**Given task:** Reproduce the first line and every line after it, exactly, through the one containing "2.896).build('post', WHITE, pg)". Leave out the rest.

**Source material:**
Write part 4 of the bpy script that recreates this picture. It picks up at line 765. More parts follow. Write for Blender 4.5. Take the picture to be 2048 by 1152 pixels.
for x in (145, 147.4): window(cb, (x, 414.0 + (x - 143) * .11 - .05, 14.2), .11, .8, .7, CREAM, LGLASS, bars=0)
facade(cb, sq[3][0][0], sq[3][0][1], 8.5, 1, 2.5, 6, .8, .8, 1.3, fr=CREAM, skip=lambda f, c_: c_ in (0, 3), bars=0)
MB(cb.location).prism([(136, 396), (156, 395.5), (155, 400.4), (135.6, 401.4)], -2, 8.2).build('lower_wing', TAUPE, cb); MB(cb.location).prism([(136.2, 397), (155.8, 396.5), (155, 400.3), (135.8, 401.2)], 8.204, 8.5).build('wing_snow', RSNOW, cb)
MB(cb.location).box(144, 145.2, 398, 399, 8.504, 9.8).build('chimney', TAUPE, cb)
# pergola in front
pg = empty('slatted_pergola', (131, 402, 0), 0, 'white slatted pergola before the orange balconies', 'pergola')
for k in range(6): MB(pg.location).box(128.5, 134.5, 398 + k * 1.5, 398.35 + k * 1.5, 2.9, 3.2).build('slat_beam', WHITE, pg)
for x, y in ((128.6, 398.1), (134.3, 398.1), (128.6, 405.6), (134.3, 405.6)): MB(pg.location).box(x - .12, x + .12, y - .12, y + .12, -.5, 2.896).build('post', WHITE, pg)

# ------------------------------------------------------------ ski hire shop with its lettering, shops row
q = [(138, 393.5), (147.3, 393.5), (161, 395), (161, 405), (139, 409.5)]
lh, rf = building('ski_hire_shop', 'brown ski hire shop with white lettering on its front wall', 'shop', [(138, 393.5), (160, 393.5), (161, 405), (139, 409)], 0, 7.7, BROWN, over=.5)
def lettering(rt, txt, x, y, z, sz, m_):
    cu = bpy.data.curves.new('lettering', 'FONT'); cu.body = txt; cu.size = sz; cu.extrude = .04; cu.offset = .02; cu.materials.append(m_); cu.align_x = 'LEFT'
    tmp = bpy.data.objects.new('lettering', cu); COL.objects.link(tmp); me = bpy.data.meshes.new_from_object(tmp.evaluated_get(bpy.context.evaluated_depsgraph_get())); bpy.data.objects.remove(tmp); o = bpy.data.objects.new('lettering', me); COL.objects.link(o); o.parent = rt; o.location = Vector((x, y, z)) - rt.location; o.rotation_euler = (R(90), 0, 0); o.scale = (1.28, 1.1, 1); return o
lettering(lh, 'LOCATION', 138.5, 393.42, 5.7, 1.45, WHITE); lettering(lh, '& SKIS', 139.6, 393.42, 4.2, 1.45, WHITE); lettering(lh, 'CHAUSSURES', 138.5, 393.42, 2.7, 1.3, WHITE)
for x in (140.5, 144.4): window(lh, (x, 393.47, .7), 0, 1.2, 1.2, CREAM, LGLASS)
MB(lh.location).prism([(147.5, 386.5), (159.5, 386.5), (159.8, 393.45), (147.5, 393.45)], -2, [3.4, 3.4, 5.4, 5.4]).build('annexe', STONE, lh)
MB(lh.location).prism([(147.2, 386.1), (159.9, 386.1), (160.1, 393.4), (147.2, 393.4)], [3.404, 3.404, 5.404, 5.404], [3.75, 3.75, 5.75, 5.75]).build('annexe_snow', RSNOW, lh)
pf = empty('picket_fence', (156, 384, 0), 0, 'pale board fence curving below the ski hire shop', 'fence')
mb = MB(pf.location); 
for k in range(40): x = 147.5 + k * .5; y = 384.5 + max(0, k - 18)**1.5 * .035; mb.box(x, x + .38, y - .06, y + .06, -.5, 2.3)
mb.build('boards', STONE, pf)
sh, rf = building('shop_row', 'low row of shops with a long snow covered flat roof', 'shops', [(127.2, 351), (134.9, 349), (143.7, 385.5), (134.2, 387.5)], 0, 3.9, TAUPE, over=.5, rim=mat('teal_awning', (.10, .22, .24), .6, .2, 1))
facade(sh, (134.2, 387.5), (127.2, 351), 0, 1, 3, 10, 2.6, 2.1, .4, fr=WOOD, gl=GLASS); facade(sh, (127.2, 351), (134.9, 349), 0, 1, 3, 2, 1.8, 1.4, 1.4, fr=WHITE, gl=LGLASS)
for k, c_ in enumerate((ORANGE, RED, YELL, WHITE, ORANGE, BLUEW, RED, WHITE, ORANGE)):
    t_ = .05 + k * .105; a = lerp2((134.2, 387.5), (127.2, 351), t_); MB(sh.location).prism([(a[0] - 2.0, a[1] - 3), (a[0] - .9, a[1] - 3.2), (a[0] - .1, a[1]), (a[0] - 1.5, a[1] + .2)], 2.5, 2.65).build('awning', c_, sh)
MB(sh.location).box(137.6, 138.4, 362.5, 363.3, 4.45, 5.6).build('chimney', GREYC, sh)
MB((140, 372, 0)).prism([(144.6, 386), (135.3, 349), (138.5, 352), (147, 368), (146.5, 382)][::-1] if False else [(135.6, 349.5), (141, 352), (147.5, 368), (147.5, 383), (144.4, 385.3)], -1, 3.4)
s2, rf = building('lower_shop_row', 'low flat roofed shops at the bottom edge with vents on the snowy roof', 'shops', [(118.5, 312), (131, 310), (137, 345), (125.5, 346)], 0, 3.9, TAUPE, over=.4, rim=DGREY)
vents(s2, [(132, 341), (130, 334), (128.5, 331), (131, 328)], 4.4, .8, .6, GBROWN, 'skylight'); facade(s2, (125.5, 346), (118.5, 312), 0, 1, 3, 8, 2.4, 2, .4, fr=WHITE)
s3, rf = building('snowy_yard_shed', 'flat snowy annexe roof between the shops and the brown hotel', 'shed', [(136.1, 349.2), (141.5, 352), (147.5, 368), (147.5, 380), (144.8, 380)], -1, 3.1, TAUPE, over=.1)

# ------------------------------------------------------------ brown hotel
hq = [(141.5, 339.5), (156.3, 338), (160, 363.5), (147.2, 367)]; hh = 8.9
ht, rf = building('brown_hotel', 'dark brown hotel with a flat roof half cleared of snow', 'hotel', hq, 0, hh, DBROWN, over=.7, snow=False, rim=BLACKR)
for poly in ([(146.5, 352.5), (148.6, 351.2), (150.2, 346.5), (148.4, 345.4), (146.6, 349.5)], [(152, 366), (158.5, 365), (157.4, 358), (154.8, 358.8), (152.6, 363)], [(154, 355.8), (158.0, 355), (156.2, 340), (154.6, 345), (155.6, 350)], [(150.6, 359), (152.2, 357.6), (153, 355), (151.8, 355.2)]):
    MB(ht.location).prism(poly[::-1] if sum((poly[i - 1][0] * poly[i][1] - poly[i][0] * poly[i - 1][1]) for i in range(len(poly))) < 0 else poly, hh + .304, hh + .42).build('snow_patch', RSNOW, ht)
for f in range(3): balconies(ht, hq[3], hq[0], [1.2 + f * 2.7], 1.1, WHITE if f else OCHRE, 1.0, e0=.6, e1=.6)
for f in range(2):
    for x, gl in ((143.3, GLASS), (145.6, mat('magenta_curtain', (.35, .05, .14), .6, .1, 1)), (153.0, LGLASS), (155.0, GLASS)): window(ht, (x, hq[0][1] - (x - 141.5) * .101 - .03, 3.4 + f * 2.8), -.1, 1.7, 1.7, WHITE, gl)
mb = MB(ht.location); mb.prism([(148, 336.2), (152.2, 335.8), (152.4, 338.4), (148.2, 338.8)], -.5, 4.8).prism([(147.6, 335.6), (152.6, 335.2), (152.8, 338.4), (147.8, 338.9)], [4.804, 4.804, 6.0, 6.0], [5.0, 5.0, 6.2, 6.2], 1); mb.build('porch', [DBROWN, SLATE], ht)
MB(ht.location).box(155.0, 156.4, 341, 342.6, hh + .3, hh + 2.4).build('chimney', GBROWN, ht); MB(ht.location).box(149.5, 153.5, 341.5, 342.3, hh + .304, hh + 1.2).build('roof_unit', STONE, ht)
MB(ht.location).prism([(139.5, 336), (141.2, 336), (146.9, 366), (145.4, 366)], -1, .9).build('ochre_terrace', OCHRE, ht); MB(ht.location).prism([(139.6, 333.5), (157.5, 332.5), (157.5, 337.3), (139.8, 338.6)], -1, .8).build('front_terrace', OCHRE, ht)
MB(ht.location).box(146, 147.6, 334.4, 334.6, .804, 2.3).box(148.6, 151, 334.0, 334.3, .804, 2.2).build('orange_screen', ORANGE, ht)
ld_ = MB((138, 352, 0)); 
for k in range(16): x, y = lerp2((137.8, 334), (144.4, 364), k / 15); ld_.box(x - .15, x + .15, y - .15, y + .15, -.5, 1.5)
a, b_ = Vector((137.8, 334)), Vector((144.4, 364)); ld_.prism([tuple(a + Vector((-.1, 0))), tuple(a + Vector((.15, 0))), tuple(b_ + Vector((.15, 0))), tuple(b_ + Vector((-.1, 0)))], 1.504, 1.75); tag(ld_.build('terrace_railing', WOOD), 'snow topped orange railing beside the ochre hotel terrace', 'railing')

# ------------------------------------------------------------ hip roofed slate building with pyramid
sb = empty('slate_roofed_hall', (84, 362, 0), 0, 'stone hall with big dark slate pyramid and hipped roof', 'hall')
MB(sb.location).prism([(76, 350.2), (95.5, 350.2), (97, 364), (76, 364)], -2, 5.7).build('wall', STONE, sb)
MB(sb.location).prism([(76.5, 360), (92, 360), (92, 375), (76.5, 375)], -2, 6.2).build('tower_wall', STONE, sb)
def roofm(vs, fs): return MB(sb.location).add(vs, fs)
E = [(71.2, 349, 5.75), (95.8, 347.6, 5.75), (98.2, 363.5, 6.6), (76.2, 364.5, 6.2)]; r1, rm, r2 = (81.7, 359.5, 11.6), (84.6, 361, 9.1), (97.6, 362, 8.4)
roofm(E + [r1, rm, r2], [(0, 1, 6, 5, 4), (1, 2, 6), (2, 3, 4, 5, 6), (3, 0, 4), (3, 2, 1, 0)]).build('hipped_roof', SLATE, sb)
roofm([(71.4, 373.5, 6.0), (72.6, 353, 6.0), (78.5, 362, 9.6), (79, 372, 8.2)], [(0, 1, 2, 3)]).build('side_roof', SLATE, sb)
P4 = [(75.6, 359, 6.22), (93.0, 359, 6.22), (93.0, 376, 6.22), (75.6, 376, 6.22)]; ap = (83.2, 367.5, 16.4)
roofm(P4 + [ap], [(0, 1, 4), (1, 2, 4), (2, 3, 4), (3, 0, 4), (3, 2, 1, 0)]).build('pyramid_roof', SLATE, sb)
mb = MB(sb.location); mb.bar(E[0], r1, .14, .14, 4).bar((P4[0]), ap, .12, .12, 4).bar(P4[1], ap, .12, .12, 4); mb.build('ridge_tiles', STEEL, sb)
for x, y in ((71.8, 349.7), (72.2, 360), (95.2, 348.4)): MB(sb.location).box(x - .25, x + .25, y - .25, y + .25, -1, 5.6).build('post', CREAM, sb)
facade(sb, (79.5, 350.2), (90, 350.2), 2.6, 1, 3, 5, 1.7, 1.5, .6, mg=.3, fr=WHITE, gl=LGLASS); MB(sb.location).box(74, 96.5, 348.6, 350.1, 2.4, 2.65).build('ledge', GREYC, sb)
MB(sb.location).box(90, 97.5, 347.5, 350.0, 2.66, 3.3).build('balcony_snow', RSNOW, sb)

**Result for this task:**
Write part 4 of the bpy script that recreates this picture. It picks up at line 765. More parts follow. Write for Blender 4.5. Take the picture to be 2048 by 1152 pixels.
for x in (145, 147.4): window(cb, (x, 414.0 + (x - 143) * .11 - .05, 14.2), .11, .8, .7, CREAM, LGLASS, bars=0)
facade(cb, sq[3][0][0], sq[3][0][1], 8.5, 1, 2.5, 6, .8, .8, 1.3, fr=CREAM, skip=lambda f, c_: c_ in (0, 3), bars=0)
MB(cb.location).prism([(136, 396), (156, 395.5), (155, 400.4), (135.6, 401.4)], -2, 8.2).build('lower_wing', TAUPE, cb); MB(cb.location).prism([(136.2, 397), (155.8, 396.5), (155, 400.3), (135.8, 401.2)], 8.204, 8.5).build('wing_snow', RSNOW, cb)
MB(cb.location).box(144, 145.2, 398, 399, 8.504, 9.8).build('chimney', TAUPE, cb)
# pergola in front
pg = empty('slatted_pergola', (131, 402, 0), 0, 'white slatted pergola before the orange balconies', 'pergola')
for k in range(6): MB(pg.location).box(128.5, 134.5, 398 + k * 1.5, 398.35 + k * 1.5, 2.9, 3.2).build('slat_beam', WHITE, pg)
for x, y in ((128.6, 398.1), (134.3, 398.1), (128.6, 405.6), (134.3, 405.6)): MB(pg.location).box(x - .12, x + .12, y - .12, y + .12, -.5, 2.896).build('post', WHITE, pg)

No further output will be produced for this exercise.